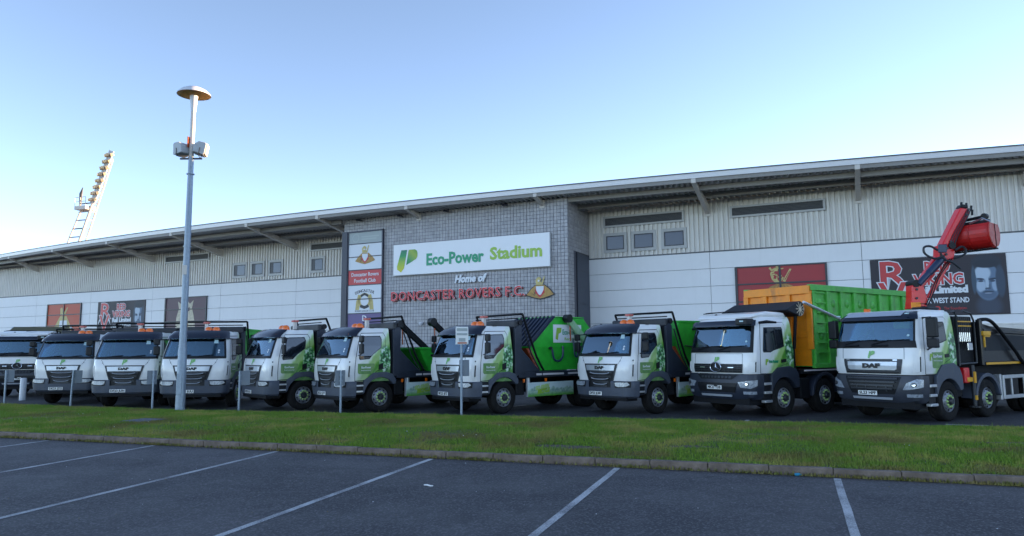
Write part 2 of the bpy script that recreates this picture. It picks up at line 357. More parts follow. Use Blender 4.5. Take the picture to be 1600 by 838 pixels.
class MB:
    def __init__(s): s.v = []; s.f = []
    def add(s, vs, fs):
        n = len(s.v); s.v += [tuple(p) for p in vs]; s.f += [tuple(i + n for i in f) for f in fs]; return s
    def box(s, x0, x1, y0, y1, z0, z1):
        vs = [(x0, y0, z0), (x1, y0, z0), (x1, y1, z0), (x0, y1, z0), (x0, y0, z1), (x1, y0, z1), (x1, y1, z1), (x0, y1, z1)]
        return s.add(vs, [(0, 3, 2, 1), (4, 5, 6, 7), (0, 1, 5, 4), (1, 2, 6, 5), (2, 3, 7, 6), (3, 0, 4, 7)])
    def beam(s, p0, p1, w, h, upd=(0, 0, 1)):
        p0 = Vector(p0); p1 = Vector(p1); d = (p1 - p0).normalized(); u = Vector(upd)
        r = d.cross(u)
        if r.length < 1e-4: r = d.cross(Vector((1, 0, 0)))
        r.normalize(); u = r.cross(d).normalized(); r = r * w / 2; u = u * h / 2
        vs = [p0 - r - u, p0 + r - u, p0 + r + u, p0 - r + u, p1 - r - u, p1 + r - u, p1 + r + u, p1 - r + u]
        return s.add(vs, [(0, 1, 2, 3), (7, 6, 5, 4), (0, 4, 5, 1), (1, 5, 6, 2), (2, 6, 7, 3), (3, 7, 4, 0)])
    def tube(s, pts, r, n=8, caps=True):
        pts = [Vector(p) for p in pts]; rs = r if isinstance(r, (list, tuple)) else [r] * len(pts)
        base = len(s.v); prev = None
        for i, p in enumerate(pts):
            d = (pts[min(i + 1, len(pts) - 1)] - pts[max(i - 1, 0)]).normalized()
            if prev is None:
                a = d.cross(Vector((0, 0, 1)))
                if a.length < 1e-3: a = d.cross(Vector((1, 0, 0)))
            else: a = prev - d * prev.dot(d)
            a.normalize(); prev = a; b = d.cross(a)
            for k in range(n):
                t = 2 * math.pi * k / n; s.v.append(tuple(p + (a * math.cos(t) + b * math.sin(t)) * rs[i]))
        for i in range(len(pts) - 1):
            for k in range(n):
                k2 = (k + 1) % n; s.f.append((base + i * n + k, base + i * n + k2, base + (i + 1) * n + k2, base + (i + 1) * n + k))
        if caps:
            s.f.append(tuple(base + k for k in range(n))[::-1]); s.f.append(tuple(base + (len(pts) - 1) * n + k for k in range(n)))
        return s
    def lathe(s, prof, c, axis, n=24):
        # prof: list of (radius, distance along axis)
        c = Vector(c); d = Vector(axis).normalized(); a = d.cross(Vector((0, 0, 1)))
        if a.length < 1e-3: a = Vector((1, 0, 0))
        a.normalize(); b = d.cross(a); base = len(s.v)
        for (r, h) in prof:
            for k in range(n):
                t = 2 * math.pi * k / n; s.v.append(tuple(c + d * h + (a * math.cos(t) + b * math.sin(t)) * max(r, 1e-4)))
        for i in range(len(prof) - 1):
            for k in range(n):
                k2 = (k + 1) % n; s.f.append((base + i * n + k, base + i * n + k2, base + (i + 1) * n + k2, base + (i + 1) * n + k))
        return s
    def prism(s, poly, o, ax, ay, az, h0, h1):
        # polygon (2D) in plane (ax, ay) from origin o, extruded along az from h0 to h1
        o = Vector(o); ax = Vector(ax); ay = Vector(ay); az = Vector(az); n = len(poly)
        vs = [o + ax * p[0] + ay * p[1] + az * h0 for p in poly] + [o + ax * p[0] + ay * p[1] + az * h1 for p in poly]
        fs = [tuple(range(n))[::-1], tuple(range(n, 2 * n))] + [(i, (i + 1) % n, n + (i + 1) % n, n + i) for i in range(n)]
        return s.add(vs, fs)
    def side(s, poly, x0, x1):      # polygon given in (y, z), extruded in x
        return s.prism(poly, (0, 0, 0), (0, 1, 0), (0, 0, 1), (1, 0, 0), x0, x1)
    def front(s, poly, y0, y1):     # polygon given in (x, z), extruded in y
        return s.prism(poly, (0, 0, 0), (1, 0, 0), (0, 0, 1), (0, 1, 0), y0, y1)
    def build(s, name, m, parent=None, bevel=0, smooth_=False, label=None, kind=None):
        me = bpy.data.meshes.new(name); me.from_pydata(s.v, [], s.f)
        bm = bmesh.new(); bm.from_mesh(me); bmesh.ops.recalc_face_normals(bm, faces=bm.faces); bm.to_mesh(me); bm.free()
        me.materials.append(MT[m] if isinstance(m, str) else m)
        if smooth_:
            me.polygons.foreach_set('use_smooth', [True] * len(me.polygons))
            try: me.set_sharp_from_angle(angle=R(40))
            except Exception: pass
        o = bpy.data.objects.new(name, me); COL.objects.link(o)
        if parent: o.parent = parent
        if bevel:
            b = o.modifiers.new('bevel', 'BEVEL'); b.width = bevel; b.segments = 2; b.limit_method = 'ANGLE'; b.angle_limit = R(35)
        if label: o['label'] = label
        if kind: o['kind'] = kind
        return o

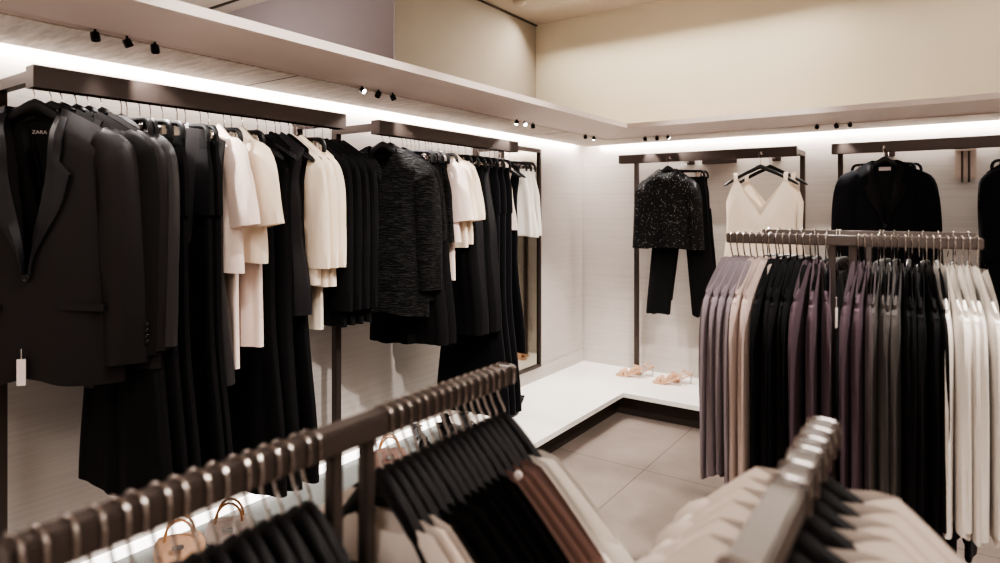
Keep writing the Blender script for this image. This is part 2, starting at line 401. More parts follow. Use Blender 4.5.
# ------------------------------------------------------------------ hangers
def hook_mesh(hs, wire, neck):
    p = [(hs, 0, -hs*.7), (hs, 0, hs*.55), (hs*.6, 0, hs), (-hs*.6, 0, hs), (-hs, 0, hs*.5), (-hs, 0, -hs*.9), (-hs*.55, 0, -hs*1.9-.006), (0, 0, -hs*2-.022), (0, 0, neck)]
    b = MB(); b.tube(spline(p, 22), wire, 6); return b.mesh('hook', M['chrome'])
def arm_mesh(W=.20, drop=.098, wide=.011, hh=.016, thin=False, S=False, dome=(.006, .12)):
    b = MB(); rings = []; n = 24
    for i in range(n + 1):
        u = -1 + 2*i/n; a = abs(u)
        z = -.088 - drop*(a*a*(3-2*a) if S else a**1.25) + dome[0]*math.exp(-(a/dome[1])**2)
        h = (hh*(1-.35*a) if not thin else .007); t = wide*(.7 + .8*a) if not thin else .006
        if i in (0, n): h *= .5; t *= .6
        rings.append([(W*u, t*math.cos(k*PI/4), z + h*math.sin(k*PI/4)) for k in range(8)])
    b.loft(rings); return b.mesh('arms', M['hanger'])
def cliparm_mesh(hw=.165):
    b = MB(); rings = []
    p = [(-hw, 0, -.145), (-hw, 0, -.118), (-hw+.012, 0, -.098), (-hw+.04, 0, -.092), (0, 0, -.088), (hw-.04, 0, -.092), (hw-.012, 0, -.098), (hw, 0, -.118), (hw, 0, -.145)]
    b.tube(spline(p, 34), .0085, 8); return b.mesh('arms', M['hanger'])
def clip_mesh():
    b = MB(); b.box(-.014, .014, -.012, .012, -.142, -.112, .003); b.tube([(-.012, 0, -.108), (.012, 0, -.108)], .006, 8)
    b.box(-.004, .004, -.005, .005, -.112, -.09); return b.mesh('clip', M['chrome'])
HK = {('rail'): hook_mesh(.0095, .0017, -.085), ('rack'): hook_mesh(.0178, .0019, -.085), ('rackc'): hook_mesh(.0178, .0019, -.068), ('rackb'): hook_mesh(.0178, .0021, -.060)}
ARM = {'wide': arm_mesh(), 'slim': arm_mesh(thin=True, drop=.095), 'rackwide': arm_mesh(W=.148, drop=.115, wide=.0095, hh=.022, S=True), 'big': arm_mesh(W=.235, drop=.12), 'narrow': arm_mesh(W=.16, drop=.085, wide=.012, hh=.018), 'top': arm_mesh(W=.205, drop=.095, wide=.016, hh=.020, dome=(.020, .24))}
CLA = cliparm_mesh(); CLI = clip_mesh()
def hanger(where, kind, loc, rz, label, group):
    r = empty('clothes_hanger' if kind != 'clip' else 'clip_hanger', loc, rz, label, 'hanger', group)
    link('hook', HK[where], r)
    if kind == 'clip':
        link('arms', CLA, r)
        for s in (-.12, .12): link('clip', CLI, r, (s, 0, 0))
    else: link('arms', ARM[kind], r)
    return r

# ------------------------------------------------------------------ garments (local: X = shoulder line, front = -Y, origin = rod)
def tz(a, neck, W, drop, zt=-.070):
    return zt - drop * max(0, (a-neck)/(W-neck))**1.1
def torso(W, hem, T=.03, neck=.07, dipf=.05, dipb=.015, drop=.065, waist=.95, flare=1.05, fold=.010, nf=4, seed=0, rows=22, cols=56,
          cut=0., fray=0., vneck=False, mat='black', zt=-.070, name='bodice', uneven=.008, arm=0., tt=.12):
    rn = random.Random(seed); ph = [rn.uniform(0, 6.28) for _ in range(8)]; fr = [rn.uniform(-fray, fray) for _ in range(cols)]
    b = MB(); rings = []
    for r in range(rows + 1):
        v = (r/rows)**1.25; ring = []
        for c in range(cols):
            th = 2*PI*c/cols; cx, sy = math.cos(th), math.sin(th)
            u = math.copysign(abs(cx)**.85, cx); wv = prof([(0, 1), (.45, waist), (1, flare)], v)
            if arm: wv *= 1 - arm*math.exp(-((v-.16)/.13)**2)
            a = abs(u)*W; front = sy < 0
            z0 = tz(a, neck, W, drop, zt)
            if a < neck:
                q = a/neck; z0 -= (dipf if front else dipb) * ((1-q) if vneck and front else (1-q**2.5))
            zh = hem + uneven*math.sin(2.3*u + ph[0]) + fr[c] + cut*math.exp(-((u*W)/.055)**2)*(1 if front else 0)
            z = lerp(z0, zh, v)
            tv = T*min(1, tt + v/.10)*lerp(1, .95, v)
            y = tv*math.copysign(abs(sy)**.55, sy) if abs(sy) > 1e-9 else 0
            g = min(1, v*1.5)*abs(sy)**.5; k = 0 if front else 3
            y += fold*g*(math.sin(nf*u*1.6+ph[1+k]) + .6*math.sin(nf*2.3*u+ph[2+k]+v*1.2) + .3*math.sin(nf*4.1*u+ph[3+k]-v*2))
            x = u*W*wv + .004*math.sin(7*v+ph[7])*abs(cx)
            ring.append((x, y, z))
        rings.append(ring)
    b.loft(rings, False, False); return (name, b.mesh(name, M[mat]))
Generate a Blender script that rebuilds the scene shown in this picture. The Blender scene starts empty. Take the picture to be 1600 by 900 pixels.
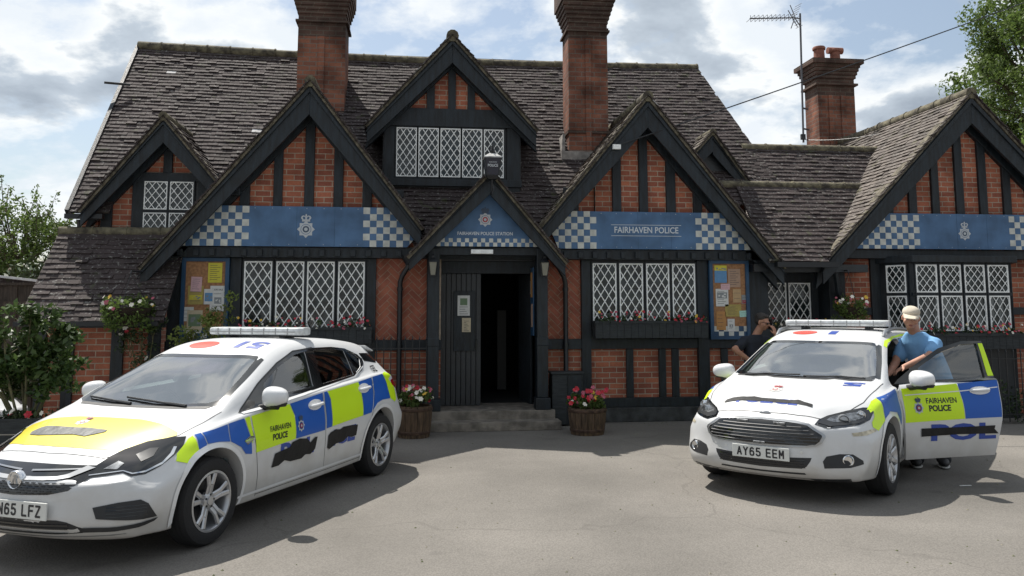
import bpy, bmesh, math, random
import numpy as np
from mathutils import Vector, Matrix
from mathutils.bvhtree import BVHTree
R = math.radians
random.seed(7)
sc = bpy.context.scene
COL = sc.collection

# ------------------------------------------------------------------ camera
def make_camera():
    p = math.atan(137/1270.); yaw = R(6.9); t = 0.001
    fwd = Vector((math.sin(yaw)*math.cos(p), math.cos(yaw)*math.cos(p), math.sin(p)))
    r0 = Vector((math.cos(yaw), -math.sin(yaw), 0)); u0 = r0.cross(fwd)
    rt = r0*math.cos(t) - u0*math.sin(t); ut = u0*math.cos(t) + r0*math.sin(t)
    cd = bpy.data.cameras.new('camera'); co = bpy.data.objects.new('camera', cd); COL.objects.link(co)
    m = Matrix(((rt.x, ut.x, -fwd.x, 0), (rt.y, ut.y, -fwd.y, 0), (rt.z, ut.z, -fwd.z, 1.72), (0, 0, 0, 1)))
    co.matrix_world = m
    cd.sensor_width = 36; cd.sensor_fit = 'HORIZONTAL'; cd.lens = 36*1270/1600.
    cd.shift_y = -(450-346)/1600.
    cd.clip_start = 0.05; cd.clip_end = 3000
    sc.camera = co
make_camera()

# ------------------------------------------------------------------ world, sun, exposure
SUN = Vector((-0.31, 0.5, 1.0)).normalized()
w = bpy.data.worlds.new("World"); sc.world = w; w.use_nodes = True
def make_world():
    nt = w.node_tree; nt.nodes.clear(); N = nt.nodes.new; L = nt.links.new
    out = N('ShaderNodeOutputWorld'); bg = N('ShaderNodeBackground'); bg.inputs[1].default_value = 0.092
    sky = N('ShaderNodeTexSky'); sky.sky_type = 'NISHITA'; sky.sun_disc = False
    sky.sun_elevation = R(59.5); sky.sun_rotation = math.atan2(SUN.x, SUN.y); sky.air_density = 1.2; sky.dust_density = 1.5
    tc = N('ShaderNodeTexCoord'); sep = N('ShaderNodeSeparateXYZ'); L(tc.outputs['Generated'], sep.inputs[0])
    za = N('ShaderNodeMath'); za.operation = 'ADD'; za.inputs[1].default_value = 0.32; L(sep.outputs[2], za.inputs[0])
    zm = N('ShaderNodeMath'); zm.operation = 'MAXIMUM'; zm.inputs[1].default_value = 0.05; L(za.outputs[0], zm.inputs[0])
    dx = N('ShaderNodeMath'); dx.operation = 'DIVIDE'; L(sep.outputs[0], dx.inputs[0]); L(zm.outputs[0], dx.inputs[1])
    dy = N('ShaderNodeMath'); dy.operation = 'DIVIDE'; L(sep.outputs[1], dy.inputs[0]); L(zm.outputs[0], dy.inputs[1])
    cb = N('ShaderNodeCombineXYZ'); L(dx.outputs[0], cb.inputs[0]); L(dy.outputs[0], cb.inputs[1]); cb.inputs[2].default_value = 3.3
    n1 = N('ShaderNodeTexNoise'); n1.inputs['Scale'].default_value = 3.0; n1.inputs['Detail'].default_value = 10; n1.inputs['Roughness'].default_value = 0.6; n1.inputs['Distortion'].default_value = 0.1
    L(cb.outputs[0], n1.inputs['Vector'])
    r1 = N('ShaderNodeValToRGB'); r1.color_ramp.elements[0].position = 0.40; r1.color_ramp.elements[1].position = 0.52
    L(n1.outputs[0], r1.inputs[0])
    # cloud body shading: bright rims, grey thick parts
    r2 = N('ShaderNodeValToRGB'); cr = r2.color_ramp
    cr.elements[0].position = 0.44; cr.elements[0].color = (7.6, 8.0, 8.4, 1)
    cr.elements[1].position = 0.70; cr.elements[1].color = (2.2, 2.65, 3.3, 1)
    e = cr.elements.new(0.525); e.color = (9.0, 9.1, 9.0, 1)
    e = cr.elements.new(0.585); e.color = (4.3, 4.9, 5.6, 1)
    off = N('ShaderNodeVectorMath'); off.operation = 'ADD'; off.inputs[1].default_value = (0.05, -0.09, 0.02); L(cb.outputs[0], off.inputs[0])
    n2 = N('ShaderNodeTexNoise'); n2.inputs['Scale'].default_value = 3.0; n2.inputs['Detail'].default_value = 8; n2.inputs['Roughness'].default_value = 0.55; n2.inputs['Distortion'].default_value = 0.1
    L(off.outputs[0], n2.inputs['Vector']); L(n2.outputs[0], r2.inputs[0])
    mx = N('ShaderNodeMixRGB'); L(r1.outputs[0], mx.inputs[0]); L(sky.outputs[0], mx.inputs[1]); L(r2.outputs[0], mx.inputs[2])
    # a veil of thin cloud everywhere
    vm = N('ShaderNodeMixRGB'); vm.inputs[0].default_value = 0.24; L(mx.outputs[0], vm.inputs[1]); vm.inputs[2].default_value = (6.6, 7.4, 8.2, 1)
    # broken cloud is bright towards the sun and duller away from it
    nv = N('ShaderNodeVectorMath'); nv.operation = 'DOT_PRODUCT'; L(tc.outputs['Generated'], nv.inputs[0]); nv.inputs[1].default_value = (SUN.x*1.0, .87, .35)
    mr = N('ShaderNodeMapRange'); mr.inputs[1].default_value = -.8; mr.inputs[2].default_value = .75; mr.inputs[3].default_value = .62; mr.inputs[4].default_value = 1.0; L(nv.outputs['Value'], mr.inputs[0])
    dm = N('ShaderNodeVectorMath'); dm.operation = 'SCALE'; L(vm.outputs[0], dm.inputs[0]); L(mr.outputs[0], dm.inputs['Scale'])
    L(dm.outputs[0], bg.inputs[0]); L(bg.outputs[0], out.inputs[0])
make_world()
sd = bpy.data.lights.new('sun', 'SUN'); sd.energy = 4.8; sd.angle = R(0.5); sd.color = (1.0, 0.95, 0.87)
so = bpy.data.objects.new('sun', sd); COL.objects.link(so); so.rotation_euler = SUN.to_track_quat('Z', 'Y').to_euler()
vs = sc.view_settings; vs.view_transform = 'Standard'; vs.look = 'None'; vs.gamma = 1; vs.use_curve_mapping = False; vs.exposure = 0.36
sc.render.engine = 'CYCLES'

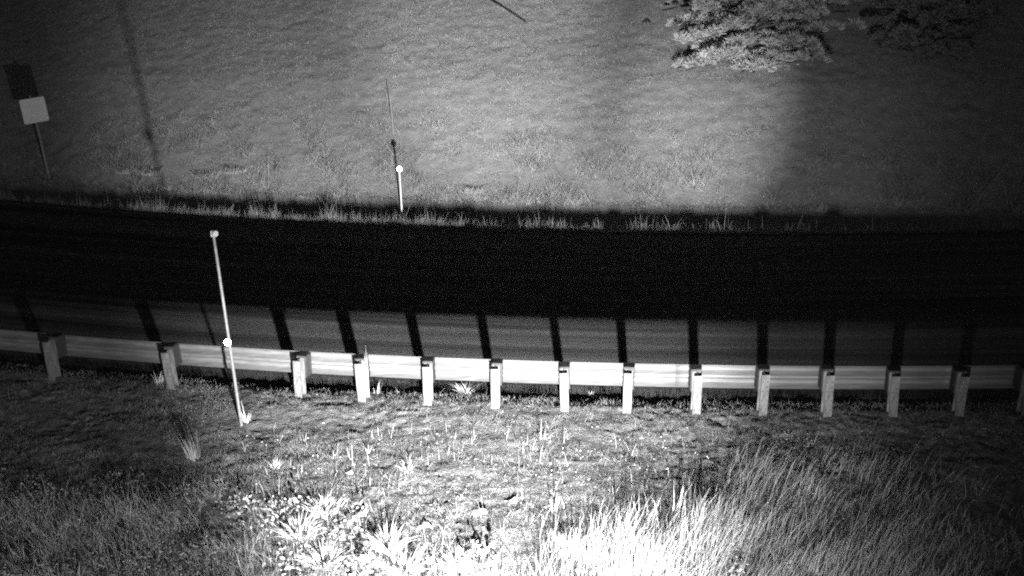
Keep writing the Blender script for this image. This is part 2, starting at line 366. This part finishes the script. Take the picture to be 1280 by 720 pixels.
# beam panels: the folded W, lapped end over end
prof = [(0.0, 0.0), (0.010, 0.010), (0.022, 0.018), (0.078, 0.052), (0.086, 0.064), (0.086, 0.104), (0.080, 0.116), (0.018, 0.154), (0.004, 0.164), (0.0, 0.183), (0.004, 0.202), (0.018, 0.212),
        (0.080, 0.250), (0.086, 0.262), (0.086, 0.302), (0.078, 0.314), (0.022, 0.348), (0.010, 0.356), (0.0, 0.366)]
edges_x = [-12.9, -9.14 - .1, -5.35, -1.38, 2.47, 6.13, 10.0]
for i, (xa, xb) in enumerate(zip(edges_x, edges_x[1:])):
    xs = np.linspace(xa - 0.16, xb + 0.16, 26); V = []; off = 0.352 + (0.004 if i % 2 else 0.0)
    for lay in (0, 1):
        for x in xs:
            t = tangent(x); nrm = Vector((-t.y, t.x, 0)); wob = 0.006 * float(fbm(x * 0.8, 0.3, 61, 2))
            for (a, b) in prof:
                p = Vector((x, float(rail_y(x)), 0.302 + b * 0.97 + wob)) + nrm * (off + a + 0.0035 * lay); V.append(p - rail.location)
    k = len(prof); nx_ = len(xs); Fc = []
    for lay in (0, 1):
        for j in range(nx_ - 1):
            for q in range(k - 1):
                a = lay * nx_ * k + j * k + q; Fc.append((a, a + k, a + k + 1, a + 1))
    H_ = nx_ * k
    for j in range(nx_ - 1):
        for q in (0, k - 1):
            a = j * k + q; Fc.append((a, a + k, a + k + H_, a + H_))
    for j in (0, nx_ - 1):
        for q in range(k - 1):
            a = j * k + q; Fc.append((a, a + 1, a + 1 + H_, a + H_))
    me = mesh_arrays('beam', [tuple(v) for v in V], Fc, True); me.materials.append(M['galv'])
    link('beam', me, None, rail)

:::

### [Job]
Above are some entries; copy exactly the lines from the line with "Generate a Blender" through the line with "COL = sc.collection", both included, but none of the pictures.

### [Problem solution]
Generate a Blender script that rebuilds the scene shown in this picture. The Blender scene starts empty. Take the picture to be 1600 by 900 pixels.
import bpy, bmesh, math, random
import numpy as np
from mathutils import Vector, Matrix
from mathutils.bvhtree import BVHTree
R = math.radians
random.seed(7)
sc = bpy.context.scene
COL = sc.collection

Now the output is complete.